:: SUPPLIED RECORDS

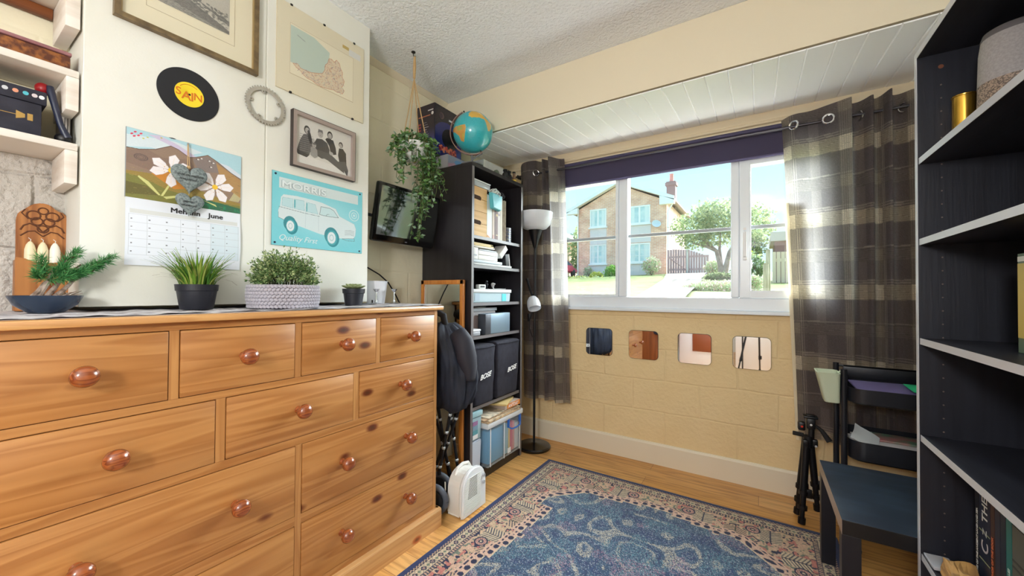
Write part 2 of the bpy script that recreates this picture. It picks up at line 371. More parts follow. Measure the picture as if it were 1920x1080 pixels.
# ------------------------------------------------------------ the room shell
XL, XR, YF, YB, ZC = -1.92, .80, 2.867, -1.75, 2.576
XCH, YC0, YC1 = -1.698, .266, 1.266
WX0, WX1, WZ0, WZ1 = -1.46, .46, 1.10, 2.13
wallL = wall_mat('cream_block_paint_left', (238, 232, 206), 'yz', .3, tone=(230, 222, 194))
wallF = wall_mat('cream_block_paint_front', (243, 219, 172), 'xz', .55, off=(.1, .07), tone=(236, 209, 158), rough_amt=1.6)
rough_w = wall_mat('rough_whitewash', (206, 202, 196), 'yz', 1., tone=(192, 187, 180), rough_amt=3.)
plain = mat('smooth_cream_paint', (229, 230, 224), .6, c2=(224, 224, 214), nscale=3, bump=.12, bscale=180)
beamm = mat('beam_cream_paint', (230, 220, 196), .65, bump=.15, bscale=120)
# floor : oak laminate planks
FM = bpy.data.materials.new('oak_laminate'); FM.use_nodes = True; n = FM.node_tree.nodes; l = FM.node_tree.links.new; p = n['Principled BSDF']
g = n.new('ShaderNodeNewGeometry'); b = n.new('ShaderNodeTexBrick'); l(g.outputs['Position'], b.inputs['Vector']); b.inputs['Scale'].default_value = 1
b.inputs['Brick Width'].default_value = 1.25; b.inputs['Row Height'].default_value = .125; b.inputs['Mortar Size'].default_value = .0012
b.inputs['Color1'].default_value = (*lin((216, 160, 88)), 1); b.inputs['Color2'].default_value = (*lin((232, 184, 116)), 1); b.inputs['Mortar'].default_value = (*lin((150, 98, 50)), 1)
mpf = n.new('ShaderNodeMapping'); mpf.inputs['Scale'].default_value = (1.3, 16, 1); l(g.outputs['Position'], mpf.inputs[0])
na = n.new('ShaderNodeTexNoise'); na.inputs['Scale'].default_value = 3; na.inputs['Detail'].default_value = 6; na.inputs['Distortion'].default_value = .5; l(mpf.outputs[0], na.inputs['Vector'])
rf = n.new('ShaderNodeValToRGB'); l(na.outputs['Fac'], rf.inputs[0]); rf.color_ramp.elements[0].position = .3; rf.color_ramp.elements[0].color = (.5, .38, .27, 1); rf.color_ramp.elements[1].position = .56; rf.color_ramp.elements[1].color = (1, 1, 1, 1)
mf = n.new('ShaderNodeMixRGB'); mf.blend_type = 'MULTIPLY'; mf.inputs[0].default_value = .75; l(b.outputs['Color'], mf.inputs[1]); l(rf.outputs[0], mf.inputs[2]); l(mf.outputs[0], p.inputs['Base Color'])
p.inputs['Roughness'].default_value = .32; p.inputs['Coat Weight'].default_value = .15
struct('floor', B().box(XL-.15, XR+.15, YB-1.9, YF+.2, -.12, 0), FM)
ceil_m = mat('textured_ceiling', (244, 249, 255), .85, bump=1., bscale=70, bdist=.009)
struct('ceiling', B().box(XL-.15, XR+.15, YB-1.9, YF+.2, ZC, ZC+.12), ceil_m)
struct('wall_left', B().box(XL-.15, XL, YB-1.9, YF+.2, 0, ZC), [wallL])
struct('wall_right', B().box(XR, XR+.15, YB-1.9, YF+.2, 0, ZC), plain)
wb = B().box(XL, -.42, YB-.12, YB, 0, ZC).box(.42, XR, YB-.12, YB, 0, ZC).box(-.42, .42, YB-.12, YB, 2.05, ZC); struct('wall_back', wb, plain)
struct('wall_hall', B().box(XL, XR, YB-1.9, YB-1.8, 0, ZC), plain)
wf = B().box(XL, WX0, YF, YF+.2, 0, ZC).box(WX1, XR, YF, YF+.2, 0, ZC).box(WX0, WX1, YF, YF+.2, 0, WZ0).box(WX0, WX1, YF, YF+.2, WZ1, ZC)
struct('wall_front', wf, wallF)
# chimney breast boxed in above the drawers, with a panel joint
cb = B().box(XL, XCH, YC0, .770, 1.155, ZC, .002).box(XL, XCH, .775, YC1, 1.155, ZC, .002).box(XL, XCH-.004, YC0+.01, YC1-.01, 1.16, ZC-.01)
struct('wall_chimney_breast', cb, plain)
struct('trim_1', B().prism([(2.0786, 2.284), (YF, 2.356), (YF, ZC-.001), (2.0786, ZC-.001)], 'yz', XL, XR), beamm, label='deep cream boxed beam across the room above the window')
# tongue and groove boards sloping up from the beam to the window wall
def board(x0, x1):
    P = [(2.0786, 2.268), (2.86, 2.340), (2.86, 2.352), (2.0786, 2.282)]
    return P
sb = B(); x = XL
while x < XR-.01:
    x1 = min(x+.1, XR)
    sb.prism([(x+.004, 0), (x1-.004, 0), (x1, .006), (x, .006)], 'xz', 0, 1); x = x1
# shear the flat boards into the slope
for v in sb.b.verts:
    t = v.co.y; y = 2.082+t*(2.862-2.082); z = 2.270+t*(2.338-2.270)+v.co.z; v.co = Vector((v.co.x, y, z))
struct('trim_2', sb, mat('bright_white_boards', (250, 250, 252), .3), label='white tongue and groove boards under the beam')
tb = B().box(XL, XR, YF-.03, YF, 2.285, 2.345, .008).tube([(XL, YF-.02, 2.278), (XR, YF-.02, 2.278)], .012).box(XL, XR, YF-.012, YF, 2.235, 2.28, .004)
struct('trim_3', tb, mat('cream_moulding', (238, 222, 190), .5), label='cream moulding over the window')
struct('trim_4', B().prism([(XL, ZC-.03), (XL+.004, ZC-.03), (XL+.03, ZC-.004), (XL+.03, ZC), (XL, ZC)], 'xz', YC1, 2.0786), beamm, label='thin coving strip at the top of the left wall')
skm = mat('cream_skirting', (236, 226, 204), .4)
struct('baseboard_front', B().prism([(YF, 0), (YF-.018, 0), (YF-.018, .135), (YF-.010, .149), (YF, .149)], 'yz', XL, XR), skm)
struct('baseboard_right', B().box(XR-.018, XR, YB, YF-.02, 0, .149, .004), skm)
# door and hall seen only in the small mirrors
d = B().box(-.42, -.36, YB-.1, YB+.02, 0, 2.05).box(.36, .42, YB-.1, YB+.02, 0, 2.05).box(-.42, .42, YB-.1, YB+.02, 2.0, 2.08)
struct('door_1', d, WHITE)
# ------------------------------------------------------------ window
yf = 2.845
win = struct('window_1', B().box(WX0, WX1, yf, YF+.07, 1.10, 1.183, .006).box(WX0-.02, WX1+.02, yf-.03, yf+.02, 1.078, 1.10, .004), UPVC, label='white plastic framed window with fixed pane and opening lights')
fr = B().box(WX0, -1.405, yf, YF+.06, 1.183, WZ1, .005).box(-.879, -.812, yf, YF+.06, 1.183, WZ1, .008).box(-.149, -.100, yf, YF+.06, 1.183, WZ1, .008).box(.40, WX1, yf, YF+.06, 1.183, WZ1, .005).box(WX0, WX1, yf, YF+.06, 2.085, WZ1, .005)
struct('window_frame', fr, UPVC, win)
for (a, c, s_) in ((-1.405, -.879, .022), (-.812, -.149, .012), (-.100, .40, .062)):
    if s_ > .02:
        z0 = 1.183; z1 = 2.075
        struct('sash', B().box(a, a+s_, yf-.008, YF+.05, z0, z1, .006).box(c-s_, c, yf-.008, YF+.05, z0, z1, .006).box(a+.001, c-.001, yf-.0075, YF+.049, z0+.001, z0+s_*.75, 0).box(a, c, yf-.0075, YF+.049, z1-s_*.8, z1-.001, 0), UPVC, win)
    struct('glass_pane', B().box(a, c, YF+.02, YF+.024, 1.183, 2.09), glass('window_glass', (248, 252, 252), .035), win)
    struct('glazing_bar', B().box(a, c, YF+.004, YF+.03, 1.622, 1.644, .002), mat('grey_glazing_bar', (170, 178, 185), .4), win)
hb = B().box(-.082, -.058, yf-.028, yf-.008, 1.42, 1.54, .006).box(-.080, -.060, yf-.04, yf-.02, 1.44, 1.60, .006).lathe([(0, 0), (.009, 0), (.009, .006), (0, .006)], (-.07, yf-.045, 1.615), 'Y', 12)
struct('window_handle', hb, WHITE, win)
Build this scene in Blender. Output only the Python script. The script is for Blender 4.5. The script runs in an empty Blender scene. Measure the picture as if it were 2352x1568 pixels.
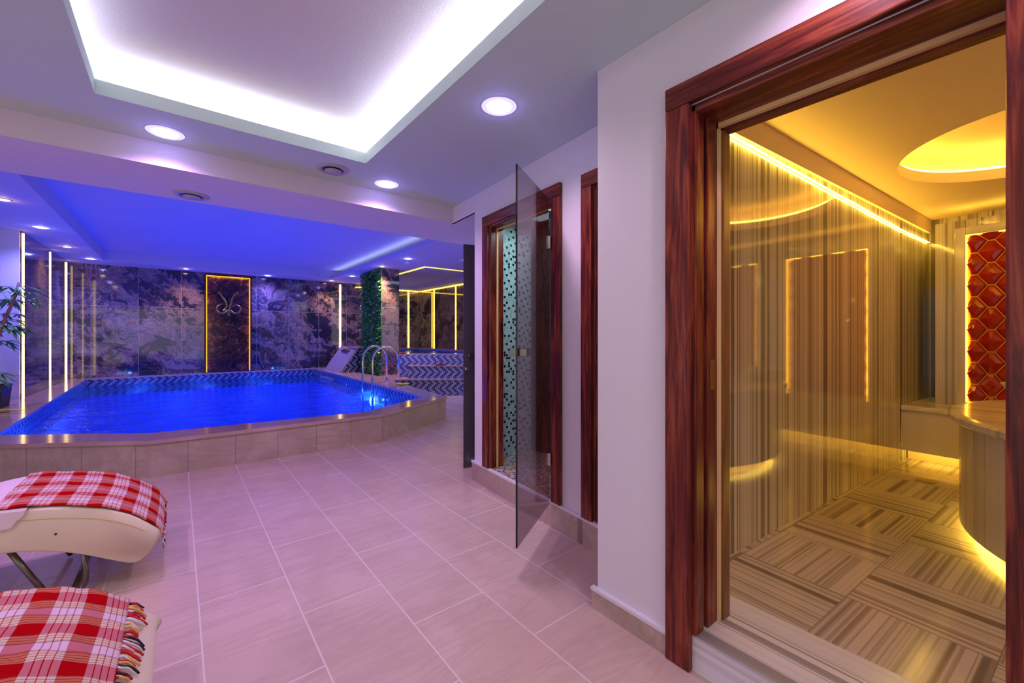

::::

Each line above that includes "this" should be shown.

Write part 2 of the bpy script that recreates this picture. It picks up at line 371. More parts follow. Measure the picture as if it were 1920x1080 pixels.
Build this scene in Blender. Output only the Python script. The script is for Blender 4.5. The script runs in an empty Blender scene. Measure the picture as if it were 2352x1568 pixels.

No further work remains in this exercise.